Doesn’t mean anyone can integrate these into a compelling product but one thing the EV market has shown us is that the barriers to entry are lower.

That doesn’t make it better for car makers. If cars makers end up just being body stampers and everything else is off the shelf battery and drivetrains provided by parts suppliers, the traditional car makes just become brand engineering with no real difference under the skin

This is what former FCA boss called “disintermediation”. loss of corse competencies to suppliers. I think it’s unavoidable that carmakers become coach builders with third paries supplying the powertrain bits. The GM/LG Bolt is an early example of this process at work.

Why can’t GM and Toyota build electric motors?

There’s no need to catch up to Tesla. Tesla doesn’t have ICE vehicles as a backup and doesn’t have a pile of cash.
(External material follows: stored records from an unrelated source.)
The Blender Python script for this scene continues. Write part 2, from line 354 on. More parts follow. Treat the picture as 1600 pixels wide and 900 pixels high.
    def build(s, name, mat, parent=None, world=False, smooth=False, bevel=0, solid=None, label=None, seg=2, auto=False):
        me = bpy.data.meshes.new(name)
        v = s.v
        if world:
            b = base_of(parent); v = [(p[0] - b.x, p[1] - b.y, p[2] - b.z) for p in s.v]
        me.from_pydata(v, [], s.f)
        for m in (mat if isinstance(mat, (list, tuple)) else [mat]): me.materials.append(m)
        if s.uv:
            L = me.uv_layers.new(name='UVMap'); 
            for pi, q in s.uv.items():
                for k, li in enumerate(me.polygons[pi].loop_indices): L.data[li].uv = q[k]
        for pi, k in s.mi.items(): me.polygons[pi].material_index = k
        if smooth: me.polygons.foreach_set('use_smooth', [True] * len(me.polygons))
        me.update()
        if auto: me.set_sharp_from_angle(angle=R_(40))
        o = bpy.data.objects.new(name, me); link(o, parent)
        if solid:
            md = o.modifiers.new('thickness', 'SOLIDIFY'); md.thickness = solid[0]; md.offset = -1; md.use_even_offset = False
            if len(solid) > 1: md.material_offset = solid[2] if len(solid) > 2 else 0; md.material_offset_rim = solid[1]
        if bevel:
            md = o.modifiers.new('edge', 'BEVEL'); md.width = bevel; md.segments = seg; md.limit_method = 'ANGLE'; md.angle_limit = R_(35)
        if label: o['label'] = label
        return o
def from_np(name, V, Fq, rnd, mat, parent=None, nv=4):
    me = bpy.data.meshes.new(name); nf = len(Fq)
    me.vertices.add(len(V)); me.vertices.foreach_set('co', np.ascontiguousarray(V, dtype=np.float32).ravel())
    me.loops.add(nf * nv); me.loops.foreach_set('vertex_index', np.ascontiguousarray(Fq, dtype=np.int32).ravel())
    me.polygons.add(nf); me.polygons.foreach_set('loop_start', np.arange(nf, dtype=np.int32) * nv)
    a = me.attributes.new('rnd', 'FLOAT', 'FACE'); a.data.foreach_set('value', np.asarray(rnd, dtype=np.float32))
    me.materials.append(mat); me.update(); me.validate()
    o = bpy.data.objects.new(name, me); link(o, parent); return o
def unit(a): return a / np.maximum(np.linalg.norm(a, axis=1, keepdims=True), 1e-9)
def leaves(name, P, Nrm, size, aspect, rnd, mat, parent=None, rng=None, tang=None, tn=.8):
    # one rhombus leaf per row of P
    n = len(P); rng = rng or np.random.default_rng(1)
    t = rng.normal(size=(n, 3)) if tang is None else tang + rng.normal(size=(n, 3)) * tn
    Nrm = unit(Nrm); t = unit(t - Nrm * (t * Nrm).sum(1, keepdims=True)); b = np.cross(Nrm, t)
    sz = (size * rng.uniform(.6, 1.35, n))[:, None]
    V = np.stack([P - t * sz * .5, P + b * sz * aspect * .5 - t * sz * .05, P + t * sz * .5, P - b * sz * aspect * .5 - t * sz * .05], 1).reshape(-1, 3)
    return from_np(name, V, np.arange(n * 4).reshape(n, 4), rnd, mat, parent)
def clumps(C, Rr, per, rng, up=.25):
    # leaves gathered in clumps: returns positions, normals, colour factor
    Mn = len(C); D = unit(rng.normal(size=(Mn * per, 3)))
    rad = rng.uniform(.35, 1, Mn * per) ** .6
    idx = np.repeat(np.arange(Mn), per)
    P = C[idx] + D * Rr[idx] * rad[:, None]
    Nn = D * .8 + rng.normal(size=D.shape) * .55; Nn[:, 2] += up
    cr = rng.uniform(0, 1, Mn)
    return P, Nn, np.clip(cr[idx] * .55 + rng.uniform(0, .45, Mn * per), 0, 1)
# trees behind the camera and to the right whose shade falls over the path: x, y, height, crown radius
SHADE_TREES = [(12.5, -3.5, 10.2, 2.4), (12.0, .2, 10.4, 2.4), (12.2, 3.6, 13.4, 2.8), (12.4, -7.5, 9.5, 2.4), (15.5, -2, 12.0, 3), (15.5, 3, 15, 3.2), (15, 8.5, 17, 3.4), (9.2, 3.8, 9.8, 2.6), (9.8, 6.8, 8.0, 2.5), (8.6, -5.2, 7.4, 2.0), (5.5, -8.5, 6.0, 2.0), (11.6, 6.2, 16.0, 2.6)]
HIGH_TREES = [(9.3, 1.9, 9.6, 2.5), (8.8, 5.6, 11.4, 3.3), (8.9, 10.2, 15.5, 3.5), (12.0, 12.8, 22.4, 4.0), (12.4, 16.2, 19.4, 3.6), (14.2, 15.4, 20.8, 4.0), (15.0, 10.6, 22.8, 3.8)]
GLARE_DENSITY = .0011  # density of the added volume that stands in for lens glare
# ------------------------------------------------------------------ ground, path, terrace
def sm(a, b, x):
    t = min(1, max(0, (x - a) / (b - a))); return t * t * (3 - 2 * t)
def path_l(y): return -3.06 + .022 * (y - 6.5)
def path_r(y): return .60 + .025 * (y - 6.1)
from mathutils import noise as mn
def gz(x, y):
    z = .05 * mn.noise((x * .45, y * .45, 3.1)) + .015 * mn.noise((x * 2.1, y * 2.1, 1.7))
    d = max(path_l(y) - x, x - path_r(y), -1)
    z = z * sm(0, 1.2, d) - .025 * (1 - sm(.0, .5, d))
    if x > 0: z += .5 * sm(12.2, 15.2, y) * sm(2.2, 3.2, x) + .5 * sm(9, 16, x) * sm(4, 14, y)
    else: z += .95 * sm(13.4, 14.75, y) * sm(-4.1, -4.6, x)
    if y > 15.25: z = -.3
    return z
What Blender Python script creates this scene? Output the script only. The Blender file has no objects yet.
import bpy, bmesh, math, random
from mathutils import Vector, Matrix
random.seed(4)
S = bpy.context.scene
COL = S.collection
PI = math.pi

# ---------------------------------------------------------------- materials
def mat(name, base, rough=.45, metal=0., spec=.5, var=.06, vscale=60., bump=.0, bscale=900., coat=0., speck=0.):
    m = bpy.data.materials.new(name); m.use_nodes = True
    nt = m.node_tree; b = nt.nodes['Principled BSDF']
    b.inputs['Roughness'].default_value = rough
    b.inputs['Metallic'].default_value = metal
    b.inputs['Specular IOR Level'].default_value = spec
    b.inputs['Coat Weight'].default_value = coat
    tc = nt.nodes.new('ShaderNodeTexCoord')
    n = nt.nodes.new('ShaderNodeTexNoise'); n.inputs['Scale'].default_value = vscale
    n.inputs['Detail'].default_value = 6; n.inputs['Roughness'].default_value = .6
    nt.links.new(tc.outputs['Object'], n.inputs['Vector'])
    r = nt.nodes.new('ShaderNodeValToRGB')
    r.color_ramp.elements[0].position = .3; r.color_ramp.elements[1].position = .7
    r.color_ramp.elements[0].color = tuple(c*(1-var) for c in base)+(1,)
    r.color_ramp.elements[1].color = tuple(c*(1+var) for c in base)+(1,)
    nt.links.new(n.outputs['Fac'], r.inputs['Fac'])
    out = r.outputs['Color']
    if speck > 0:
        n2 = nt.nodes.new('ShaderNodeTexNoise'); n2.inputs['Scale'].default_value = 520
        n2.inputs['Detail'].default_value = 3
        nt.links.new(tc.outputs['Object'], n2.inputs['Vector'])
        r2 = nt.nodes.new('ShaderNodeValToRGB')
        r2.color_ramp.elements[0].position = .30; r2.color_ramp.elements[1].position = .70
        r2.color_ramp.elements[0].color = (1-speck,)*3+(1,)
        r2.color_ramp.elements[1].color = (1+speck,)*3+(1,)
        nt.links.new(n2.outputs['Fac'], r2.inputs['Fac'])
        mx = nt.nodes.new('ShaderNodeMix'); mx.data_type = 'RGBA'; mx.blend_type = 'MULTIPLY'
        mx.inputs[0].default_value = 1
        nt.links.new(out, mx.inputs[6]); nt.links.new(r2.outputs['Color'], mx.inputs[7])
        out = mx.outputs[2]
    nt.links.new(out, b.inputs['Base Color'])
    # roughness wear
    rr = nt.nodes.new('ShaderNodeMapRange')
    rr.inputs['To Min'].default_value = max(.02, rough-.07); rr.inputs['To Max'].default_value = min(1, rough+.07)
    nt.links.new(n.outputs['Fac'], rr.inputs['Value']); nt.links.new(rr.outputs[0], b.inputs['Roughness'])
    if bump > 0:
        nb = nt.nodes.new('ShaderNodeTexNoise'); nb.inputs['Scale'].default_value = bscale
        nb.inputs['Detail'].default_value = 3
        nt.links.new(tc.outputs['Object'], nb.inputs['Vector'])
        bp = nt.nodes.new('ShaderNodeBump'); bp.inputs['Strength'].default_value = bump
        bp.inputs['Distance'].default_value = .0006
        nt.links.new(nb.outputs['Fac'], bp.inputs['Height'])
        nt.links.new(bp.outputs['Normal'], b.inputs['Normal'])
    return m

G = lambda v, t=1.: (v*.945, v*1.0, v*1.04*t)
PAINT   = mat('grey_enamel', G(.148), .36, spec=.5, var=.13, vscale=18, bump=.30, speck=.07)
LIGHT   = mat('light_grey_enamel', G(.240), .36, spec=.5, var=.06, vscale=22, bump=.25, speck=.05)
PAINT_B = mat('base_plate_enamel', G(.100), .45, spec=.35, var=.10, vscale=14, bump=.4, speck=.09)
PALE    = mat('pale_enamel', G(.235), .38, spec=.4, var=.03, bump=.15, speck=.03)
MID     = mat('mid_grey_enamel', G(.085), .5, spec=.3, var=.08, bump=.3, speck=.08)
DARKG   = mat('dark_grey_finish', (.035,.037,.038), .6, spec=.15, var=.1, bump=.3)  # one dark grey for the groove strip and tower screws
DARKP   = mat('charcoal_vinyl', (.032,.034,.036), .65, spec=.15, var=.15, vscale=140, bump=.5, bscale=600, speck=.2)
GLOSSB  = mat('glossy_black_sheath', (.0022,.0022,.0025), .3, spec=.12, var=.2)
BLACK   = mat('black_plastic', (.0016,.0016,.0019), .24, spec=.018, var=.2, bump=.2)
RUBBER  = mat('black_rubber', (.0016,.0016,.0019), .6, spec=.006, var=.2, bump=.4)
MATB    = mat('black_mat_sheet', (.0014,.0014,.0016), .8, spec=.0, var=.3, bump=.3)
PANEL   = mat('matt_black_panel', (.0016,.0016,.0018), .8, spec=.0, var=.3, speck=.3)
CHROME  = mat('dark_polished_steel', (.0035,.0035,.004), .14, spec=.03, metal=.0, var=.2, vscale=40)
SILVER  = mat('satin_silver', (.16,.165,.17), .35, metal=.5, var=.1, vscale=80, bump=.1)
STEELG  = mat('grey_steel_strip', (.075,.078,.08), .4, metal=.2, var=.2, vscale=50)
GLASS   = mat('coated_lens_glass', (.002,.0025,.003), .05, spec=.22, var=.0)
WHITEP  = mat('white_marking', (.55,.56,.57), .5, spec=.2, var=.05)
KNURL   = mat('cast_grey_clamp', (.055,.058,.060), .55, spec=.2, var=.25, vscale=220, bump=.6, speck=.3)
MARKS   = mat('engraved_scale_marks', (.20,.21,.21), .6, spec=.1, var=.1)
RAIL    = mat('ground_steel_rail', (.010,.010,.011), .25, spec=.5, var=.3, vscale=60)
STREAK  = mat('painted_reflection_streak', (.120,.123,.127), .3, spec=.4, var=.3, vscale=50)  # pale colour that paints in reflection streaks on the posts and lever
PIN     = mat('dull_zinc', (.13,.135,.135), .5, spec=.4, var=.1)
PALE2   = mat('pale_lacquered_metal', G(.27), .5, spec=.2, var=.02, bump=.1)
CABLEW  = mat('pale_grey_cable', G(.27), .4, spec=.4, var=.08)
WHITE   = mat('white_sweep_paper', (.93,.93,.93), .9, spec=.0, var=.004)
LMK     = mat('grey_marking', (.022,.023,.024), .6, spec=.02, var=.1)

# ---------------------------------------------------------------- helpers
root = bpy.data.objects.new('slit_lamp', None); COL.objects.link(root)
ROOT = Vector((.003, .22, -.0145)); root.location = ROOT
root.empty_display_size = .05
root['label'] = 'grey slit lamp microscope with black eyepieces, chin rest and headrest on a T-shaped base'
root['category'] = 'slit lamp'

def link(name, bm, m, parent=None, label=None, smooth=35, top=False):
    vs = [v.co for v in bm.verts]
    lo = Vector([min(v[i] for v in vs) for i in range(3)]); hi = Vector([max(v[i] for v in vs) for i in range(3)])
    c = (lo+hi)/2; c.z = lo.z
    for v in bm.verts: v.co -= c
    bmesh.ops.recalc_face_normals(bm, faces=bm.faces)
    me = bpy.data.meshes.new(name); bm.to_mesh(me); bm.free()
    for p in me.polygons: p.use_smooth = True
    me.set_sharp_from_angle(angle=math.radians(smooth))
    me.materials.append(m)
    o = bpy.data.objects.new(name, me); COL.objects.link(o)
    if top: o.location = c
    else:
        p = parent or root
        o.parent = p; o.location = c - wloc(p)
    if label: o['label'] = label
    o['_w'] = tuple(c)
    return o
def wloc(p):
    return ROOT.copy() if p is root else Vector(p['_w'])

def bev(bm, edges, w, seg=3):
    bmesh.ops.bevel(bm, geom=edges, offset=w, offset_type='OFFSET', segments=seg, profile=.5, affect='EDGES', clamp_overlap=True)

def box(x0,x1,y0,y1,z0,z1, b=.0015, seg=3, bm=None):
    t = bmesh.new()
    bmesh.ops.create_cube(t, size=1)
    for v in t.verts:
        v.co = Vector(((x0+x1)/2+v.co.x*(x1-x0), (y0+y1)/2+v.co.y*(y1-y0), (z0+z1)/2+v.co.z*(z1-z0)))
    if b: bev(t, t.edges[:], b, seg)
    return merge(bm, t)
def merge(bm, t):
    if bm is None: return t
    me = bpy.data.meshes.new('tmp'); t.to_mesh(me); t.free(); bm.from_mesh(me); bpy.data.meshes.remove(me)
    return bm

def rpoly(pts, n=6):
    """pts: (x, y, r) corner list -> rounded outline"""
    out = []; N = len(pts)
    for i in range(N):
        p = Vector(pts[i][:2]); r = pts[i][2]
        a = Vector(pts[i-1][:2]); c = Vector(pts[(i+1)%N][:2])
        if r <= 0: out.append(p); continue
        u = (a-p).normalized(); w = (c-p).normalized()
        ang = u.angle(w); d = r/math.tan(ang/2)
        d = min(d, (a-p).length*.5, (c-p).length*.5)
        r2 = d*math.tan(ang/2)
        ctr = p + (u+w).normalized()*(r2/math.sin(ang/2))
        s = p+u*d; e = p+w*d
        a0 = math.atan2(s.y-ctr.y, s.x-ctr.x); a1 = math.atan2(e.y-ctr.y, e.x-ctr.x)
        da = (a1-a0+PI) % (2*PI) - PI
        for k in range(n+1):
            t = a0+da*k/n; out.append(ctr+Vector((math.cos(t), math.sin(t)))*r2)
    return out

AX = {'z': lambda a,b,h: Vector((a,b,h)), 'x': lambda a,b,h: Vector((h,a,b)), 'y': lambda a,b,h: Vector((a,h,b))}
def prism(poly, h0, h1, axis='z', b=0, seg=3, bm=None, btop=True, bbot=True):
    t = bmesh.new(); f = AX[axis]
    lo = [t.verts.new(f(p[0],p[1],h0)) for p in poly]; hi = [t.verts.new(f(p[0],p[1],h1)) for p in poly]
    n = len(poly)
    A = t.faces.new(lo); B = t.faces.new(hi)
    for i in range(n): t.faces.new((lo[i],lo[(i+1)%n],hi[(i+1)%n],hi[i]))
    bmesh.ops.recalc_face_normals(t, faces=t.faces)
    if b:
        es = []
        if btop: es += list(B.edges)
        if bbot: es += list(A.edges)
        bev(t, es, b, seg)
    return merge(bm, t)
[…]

Tesla will be lucky to keep its head above water as dozens of worthy EV’s come to market within 5 years.

What the big boys need to do is make electric SUV’s, crossovers, pickups, hatchbacks, and inexpensive, small vehicles that would be ideal as a second family car. Ford and VW are in the process of forming a partnership that involves VW’s EV platform, so don’t think the big boys are idle. Major manufacturers are also partnering on EV’s and batteries, which will save them money. That includes investing in the development of solid-state batteries.